We don’t have any solutions for you in terms of the DNS address, but a DNS name is mandatory, so you’re going to need to do some research there and prepare to spend some money.
Honestly I don’t even think it is worth bothering, unless you know you can host a vanilla website from home. Most consumer ISPs really do not like it when people host services from their home.
So I suggest you try something easier: can you host a single page, plain HTML website on your Raspberry Pi and have it remain accessible to others for a week or more?
The latter is absolutely a thing, the chap who figured out how to get Django running on the rPi ~7 years ago landed himself a job at Facebook.
Yeah. I’ve already spent 23 hours trying to figure it out.
I will try that and see if that works.
Yeah it’s better to start simple here. Once you’ve done that, other possibilities open up…
I’m attempting to set up a private Discourse forum on a Raspberry Pi 4 (quad core, 4GB ram) with reasonably fast disk. It’s only going to have maybe a few dozen users, and I’m not really concerned about speeds. I use 4GB Pi4s for some other, much more disk-intensive tasks and they work okay, especially with USB3 storage.
I ran into some issues related to expectations of x86_64 arch:
standard_init_linux.go:211: exec user process caused "exec format error"
I’m going to begin looking into fixing them. There’s theoretically nothing I know about that would prevent any of the code or gems or supporting services from running fine on this system.
It is a quite tech challenging issue. Some tech guys may be interested in this topic.

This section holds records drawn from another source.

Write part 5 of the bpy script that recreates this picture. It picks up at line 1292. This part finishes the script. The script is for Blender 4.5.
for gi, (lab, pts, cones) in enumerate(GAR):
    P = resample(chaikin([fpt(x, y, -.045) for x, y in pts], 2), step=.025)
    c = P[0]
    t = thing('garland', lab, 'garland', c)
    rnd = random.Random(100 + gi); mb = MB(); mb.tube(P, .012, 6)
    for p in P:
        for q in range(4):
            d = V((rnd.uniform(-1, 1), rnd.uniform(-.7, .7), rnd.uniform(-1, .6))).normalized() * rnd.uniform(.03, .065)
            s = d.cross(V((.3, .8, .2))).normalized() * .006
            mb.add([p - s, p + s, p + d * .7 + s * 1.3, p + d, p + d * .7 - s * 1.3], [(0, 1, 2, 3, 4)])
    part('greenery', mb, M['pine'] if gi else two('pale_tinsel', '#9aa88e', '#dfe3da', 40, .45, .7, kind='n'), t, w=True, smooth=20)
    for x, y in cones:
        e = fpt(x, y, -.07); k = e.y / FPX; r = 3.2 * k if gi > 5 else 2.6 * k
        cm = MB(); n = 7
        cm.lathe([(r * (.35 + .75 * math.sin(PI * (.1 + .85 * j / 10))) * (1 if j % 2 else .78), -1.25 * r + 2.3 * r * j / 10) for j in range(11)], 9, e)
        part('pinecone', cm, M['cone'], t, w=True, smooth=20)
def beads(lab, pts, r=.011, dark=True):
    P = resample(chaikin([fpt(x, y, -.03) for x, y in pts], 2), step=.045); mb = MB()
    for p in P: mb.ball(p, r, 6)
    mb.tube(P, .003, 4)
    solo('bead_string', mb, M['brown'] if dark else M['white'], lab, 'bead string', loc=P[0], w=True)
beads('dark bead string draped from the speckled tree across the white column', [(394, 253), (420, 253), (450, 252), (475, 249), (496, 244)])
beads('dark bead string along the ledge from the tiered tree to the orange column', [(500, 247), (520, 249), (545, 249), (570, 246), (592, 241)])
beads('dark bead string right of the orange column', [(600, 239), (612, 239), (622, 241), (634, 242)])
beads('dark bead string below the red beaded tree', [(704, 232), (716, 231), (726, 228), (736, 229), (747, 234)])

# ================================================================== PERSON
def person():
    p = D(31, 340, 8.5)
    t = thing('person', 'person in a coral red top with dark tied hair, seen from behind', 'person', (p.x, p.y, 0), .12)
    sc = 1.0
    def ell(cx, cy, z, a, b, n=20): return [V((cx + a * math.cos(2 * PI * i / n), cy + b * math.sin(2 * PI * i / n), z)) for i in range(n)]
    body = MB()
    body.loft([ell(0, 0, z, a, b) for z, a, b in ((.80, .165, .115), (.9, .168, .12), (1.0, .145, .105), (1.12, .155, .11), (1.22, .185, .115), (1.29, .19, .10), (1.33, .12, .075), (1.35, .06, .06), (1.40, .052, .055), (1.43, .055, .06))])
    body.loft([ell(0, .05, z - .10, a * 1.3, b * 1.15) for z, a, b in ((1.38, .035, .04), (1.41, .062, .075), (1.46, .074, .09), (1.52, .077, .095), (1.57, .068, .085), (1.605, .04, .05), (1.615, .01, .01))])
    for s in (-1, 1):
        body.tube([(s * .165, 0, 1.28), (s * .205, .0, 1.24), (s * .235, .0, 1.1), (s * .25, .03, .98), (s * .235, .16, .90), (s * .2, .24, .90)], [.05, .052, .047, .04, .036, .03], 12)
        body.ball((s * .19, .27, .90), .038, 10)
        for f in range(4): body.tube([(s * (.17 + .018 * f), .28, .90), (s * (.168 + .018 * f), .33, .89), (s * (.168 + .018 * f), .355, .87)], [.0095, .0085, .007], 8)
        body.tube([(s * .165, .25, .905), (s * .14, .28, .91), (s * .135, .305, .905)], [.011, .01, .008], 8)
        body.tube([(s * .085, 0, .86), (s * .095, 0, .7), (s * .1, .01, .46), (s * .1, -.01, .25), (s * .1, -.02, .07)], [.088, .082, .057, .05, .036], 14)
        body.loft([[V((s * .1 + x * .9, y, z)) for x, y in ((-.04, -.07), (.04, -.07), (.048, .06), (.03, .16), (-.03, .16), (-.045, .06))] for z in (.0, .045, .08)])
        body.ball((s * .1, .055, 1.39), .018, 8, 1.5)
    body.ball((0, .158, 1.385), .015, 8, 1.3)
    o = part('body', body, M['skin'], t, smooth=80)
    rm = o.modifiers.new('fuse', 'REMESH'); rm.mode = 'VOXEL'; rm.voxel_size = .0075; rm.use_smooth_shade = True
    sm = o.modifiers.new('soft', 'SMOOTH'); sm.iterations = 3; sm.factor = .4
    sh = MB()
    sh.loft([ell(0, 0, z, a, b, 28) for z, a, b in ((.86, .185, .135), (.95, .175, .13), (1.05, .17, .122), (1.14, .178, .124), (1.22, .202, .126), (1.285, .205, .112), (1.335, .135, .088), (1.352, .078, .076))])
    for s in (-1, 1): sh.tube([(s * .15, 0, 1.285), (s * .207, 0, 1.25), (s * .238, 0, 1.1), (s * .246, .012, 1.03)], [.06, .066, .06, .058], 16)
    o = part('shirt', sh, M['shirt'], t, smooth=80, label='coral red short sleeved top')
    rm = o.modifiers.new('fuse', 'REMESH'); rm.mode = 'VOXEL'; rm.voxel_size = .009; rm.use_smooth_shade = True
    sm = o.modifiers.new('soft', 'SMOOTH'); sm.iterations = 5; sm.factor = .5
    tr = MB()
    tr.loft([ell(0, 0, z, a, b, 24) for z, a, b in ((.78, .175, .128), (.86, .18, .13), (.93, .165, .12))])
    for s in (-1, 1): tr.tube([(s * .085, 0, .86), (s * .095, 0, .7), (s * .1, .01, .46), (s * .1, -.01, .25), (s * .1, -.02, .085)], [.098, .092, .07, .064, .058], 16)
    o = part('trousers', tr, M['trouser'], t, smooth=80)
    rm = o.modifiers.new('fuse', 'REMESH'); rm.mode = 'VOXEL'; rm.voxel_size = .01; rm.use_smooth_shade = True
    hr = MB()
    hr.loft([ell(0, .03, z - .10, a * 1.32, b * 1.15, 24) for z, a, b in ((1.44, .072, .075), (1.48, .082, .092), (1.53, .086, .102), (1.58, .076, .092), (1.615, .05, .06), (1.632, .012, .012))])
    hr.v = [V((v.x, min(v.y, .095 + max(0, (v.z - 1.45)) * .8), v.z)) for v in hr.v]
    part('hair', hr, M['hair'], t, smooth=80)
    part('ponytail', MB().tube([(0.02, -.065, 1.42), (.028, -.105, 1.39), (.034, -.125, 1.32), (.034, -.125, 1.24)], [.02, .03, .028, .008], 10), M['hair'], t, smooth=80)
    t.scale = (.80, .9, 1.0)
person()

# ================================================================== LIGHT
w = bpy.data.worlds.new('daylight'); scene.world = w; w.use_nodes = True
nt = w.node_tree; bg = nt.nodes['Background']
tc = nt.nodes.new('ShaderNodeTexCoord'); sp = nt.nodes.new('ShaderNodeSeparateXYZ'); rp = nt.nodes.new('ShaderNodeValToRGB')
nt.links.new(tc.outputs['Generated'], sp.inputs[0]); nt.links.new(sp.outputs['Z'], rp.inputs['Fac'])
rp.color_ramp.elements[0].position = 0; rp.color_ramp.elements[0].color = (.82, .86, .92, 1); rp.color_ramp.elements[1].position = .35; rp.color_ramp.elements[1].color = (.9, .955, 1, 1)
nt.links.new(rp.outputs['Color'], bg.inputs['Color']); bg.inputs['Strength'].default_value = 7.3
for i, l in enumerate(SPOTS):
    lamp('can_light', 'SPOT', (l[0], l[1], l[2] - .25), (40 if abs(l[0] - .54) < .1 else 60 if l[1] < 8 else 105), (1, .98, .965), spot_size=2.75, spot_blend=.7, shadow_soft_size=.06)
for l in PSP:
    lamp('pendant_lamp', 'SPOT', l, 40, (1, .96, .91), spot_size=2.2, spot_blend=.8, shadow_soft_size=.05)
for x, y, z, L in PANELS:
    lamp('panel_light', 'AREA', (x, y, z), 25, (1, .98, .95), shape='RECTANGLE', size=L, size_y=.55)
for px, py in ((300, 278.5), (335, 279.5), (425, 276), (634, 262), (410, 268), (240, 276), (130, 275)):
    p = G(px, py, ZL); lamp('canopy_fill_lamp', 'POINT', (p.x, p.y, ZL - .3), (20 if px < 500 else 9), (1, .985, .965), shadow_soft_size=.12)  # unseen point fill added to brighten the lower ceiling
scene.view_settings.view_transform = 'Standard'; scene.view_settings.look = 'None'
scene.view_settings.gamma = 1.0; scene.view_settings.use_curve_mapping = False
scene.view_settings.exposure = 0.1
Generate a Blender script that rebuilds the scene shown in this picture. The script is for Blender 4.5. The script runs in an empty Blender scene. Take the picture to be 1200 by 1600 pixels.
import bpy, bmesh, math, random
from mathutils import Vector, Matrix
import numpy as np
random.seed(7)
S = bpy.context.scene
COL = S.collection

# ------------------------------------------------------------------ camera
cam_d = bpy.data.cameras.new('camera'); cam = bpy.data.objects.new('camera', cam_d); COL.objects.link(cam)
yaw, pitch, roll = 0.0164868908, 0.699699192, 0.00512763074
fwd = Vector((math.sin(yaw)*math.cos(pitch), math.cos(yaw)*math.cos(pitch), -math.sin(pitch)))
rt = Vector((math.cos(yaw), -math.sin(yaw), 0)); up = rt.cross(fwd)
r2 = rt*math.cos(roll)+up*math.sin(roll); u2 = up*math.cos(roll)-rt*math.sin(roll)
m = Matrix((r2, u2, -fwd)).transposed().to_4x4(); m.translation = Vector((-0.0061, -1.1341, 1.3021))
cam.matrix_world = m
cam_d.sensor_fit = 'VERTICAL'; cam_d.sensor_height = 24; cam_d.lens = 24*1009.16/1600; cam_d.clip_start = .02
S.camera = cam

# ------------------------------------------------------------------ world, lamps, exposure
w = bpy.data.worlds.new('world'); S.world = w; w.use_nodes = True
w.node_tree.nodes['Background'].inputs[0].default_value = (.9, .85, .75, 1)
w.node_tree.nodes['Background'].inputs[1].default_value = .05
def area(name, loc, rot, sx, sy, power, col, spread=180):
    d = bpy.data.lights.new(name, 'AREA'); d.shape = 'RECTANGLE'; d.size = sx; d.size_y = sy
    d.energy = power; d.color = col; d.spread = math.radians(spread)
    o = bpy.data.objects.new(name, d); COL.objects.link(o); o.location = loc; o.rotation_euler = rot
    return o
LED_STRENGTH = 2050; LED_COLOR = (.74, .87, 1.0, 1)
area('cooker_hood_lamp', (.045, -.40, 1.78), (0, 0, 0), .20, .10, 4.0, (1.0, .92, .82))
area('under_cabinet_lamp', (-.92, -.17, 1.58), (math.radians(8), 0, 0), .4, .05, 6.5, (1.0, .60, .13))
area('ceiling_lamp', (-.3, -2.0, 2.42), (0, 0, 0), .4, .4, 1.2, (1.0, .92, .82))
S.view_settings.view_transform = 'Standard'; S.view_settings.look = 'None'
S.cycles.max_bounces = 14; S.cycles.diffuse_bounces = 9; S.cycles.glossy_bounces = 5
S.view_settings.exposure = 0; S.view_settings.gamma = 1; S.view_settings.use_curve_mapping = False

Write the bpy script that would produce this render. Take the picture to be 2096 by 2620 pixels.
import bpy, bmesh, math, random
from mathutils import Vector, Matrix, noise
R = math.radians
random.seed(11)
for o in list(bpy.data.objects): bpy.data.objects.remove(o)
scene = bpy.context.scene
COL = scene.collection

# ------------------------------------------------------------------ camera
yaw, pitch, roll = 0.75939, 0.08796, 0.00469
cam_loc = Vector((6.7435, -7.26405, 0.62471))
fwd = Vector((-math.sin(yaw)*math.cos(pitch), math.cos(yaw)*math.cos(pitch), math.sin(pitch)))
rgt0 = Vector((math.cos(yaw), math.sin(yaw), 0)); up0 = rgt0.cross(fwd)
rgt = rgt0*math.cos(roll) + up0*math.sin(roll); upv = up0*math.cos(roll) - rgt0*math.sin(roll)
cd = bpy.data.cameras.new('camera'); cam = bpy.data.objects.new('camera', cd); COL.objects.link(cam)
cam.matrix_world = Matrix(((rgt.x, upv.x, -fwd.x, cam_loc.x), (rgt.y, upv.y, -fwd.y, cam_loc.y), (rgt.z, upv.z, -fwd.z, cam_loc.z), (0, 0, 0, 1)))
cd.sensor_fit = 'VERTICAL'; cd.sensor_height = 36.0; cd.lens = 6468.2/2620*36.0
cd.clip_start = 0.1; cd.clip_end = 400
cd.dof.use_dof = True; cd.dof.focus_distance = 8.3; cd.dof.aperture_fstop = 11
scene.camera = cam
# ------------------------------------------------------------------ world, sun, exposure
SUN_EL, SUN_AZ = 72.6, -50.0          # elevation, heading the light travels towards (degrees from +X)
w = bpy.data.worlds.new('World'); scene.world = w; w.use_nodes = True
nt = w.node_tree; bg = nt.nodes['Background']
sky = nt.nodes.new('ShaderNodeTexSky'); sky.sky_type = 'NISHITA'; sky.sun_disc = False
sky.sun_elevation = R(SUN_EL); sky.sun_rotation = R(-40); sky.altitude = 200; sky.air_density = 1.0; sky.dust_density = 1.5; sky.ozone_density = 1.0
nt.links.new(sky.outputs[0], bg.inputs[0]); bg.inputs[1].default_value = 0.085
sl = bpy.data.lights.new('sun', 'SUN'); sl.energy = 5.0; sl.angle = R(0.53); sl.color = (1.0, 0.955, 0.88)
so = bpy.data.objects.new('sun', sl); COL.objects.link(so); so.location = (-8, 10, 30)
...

In reality, I would like to use an 2nd hand cheap laptop to host discourse, rather than raspberry pi.
You would get much better user exp.
I might be wrong but I belive it’s the docker metadata that only specified x86? It needs to be built for arm. I’ll be trying something like this as well probably in a month or so. Don’t see why the pi 4 with 4 gigs wouldn’t work.
It’s perfect with the low energy use and small factor.
Also interested in setting up a cluster, to use more than one device. Kubernetes works fine on arm
On my Pi 4:
536870912 bytes (537 MB, 512 MiB) copied, 2.31501 s, 232 MB/s
Depends on which microSD speed rating you buy.